Quote each line of the material verbatim, without the pictures.
[begin Material provided]
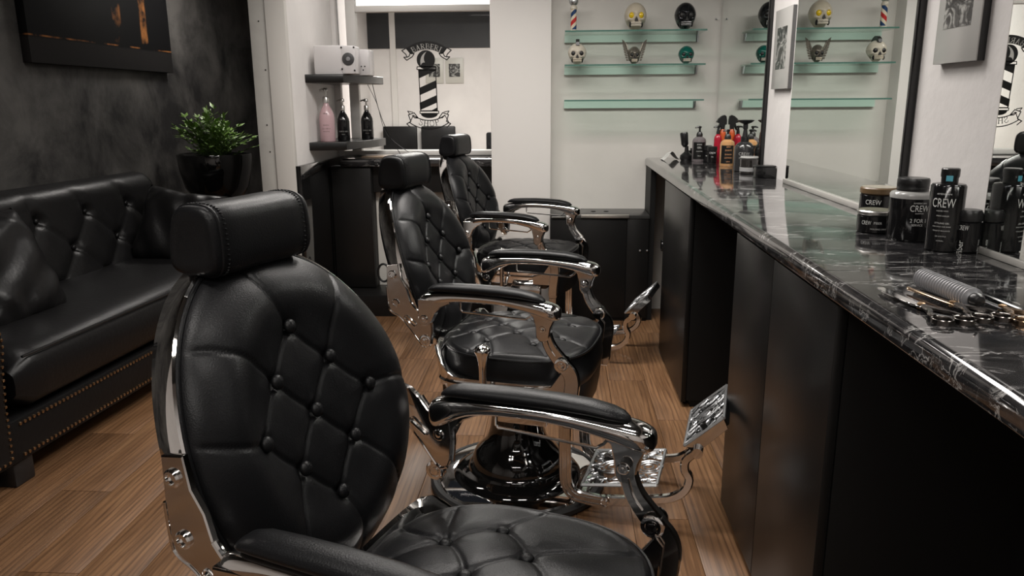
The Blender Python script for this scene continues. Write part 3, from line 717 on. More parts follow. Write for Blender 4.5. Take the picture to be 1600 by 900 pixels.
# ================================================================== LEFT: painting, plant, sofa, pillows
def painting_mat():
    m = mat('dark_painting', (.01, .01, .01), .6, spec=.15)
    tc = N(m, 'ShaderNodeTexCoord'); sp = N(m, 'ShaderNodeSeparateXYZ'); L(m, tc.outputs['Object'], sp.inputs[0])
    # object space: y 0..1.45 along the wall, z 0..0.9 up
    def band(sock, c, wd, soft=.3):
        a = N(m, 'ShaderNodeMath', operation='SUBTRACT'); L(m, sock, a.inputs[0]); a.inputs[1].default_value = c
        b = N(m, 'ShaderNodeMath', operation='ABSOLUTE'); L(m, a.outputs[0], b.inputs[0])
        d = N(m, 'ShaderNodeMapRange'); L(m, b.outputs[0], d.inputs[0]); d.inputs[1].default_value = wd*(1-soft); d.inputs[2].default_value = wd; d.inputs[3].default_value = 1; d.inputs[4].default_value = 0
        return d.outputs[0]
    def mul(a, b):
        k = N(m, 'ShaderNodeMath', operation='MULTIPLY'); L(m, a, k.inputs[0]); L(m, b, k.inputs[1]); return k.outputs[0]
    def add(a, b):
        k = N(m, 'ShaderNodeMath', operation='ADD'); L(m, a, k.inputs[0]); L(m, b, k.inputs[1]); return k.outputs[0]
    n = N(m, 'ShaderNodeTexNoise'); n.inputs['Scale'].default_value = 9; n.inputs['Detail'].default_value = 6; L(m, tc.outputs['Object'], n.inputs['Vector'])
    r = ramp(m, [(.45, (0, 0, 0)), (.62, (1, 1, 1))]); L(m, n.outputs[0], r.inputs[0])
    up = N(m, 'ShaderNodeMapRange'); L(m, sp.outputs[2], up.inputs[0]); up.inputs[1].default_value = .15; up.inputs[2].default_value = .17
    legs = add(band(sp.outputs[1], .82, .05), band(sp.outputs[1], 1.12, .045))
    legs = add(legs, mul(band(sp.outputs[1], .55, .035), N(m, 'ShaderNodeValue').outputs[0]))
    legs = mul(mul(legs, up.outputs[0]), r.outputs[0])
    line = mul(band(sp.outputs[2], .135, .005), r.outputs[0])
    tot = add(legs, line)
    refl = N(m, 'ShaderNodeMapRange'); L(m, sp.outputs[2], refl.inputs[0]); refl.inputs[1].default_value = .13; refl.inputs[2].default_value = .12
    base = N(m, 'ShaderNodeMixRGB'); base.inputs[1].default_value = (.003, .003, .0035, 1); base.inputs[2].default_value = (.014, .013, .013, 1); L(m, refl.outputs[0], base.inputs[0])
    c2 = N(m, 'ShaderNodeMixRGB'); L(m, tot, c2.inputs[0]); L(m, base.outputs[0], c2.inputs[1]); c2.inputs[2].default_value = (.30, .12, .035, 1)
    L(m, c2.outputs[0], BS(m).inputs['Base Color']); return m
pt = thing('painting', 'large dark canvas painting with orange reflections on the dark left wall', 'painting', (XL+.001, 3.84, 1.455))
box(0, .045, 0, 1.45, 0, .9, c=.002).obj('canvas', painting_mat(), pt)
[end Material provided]
*Reply to the exercise*.
The Blender Python script for this scene continues. Write part 3, from line 717 on. More parts follow. Write for Blender 4.5. Take the picture to be 1600 by 900 pixels.
# ================================================================== LEFT: painting, plant, sofa, pillows
def painting_mat():
    m = mat('dark_painting', (.01, .01, .01), .6, spec=.15)
    tc = N(m, 'ShaderNodeTexCoord'); sp = N(m, 'ShaderNodeSeparateXYZ'); L(m, tc.outputs['Object'], sp.inputs[0])
    # object space: y 0..1.45 along the wall, z 0..0.9 up
    def band(sock, c, wd, soft=.3):
        a = N(m, 'ShaderNodeMath', operation='SUBTRACT'); L(m, sock, a.inputs[0]); a.inputs[1].default_value = c
        b = N(m, 'ShaderNodeMath', operation='ABSOLUTE'); L(m, a.outputs[0], b.inputs[0])
        d = N(m, 'ShaderNodeMapRange'); L(m, b.outputs[0], d.inputs[0]); d.inputs[1].default_value = wd*(1-soft); d.inputs[2].default_value = wd; d.inputs[3].default_value = 1; d.inputs[4].default_value = 0
        return d.outputs[0]
    def mul(a, b):
        k = N(m, 'ShaderNodeMath', operation='MULTIPLY'); L(m, a, k.inputs[0]); L(m, b, k.inputs[1]); return k.outputs[0]
    def add(a, b):
        k = N(m, 'ShaderNodeMath', operation='ADD'); L(m, a, k.inputs[0]); L(m, b, k.inputs[1]); return k.outputs[0]
    n = N(m, 'ShaderNodeTexNoise'); n.inputs['Scale'].default_value = 9; n.inputs['Detail'].default_value = 6; L(m, tc.outputs['Object'], n.inputs['Vector'])
    r = ramp(m, [(.45, (0, 0, 0)), (.62, (1, 1, 1))]); L(m, n.outputs[0], r.inputs[0])
    up = N(m, 'ShaderNodeMapRange'); L(m, sp.outputs[2], up.inputs[0]); up.inputs[1].default_value = .15; up.inputs[2].default_value = .17
    legs = add(band(sp.outputs[1], .82, .05), band(sp.outputs[1], 1.12, .045))
    legs = add(legs, mul(band(sp.outputs[1], .55, .035), N(m, 'ShaderNodeValue').outputs[0]))
    legs = mul(mul(legs, up.outputs[0]), r.outputs[0])
    line = mul(band(sp.outputs[2], .135, .005), r.outputs[0])
    tot = add(legs, line)
    refl = N(m, 'ShaderNodeMapRange'); L(m, sp.outputs[2], refl.inputs[0]); refl.inputs[1].default_value = .13; refl.inputs[2].default_value = .12
    base = N(m, 'ShaderNodeMixRGB'); base.inputs[1].default_value = (.003, .003, .0035, 1); base.inputs[2].default_value = (.014, .013, .013, 1); L(m, refl.outputs[0], base.inputs[0])
    c2 = N(m, 'ShaderNodeMixRGB'); L(m, tot, c2.inputs[0]); L(m, base.outputs[0], c2.inputs[1]); c2.inputs[2].default_value = (.30, .12, .035, 1)
    L(m, c2.outputs[0], BS(m).inputs['Base Color']); return m
pt = thing('painting', 'large dark canvas painting with orange reflections on the dark left wall', 'painting', (XL+.001, 3.84, 1.455))
box(0, .045, 0, 1.45, 0, .9, c=.002).obj('canvas', painting_mat(), pt)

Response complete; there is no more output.